Reporter: Adi Wikanto | Editor: Adi Wikanto
KONTAN.CO.ID - Jakarta. Formula penghitungan kenaikan upah minimum tahun 2026 telah ditetapkan. Formula tersebut sama seperti tahun sebelumnya, tapi besaran Alfa atau indeks tertentu diperbesar. Peningkatan indeks tertentu diyakini menjadi bukti keberpihakan pemerintah terhadap buruh.
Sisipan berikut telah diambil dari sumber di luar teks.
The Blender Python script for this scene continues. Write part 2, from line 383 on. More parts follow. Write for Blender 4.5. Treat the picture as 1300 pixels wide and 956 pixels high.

Diberitakan Kompas.com, Presiden Prabowo Subianto resmi menandatangani Peraturan Pemerintah (PP) tentang Pengupahan yang mengatur formula kenaikan upah minimum, mulai dari upah minimum provinsi (UMP) hingga upah minimum sektoral kabupaten/kota (UMSK).
Menteri Ketenagakerjaan (Menaker) Yassierli menjelaskan, sebelum menetapkan aturan tersebut, Presiden Prabowo telah mempertimbangkan berbagai aspirasi dari banyak pihak, terutama serikat buruh. Hasilnya, pemerintah menetapkan rumus baru dalam penentuan kenaikan upah minimum sebagai berikut:
Formula kenaikan upah sebesar= Inflasi + (Pertumbuhan Ekonomi x Alfa)
Rentang Alfa sebesar 0,5–0,9. Angka itu jauh lebih besar dibandingkan tahun sebelumnya hanya 0,1%-0,3%.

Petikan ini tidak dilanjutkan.